Osmânlı Devleti’nin ilk şeyhülislâmı ve büyük Velî Molla Fenârî hazretleri, Bursa’da kadı iken bir dâvâda Sultân Yıldırım Bâyezid Hân’ın şâhitliğini kabul etmedi.
Sultân sordu ki:
“Sebep nedir?”
Büyük velî;
“İslâmiyetin aradığı şâhitlik şartlarından biri sizde yoktur” buyurdu.
Yine sordu ki:
“O hangi şarttır?”
Büyük velî;
“Cemâate gelmiyorsunuz.
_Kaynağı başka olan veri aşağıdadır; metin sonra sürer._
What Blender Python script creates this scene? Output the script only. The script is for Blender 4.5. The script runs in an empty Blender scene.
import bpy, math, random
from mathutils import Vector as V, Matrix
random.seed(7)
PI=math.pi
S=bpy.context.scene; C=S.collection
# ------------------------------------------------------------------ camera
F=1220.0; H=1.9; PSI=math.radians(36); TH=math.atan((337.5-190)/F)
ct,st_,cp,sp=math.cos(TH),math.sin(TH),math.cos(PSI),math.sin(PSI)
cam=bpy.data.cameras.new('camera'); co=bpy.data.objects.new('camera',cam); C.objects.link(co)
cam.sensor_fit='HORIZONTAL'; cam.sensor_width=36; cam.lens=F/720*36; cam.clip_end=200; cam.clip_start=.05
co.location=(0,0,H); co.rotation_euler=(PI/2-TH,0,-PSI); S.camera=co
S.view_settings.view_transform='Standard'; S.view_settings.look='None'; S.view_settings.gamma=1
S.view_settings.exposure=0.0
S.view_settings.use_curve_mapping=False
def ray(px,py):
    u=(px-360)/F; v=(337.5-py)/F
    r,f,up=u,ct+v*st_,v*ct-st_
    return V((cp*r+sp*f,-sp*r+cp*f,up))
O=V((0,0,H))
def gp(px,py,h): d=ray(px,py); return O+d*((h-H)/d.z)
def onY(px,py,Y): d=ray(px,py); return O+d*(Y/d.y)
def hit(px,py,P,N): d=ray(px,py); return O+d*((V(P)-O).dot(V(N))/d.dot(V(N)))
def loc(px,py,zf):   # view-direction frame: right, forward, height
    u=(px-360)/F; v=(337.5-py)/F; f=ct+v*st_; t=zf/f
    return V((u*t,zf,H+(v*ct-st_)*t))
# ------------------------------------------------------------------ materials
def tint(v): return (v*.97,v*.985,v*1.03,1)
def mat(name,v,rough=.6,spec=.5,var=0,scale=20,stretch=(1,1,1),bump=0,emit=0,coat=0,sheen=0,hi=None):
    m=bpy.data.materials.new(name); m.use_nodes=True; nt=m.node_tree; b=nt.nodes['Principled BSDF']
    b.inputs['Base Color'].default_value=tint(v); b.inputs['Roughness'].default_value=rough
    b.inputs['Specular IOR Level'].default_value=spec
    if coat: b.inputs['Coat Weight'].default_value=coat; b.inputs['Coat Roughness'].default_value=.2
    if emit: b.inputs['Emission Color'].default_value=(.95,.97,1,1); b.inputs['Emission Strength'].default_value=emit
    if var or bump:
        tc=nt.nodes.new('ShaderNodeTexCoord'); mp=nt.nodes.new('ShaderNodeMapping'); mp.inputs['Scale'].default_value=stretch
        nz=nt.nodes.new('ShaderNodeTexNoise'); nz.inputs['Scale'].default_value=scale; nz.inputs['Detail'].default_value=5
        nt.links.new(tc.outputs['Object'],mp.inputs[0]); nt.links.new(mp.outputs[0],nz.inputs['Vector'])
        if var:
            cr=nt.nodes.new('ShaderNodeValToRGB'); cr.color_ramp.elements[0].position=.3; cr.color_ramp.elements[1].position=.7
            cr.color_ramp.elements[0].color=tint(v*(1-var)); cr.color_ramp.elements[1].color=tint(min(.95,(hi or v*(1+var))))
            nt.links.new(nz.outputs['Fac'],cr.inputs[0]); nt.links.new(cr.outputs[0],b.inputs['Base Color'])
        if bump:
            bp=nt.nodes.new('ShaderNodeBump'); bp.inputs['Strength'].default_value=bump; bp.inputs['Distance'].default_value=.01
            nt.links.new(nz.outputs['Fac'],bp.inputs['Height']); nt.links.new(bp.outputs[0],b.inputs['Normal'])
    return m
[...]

Dînimizde, cemâatle namaz kılmayı terk edenin, mahkemede şâhitliği makbûl değildir” buyurdu.
Sultân bunu dinledi.
Kendisine hak verdi.
Ve hemen sarayının yanına bir “Câmi” inşâ ettirerek, beş vakit namazı, hep cemâatle kılmaya başladı.
● ● ●
Bir gün de bâzı gençler bu zâta geldiler.
Ve sordular ki:
“Dînimizi nereden öğrenelim?”
Buyurdu ki:
“Dîninizi Allah dostlarından, Ehl-i Sünnet âlimlerinin kitaplarından öğreniniz. Bu büyüklerin kitâbını okuyan, hem dînini doğru olarak öğrenir, hem de feyiz alır.”
Sordular ki:
“Feyiz nedir efendim?”
Buyurdu ki:
“Feyiz, nûr demektir.”
Ve daha açıklayıp;
“Yâni bu kitapları okuyanın kalbi temizlenir, nûrlanır ve parlar. Çünkü o büyüklerin kalbindeki (Feyiz)ler kitaplarına sinmiştir. Okuyanlar, satırlar arasında onları görür ve o (Feyzler)den istifâde ederler” buyurdu.